By Laurie Chen and Mikhail Flores
BEIJING/MANILA (Reuters) – China’s defence ministry on Thursday strongly condemned the deployment of a U.S. intermediate range missile system in the northern Philippines during military drills in April, saying it “brought huge risks of war into the region”.
Defence Ministry spokesperson Wu Qian told a press briefing in Beijing that China remained highly vigilant and opposed the deployment, the first in the Indo-Pacific region.
“The United States and Philippine practices put the entire region under the fire of the United States (and) brought huge risks of war into the region,” Wu said, adding it “seriously undermined” regional peace.
“Intermediate-range missiles are strategic and offensive weapons with a strong Cold War colour,” Wu said.
China deploys its own advanced intermediate-range missiles as part of an extensive conventional ballistic missile arsenal.
The U.S. said last month it had deployed its Typhon missile system to the Philippines as part of their Balikatan or “shoulder-to-shoulder” military drills.
Philippine military official Col. Michael Logico said in April that the missile system, which can fire Tomahawk land attack and SM-6 missiles, was brought to Laoag city in Ilocos Norte province in the northern Philippines.
But officials did not say if the weapon system was transported elsewhere, or if it remains in the Philippines.
The Philippines and U.S. military did not fire the missile system during the exercises, but Logico said it was shipped to test the feasibility of transporting the 40-ton weapon system by air.

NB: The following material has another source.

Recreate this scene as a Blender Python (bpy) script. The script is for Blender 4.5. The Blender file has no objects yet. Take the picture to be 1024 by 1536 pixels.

A Philippines military spokesperson could not be reached for comment on Thursday.
The annual drills this year involved around 16,000 Filipinos and U.S. soldiers, some of which were staged in northern Philippine islands near Taiwan and in western waters facing the South China Sea, where China is in dispute with the Philippines and other regional claimants.
The exercises irked China at the time and it warned of destabilisation when countries outside the region “flex muscles and stoke confrontation”.
Philippine and U.S. officials had said the exercises were meant to improve interoperability between their forces and were not directed at any third country.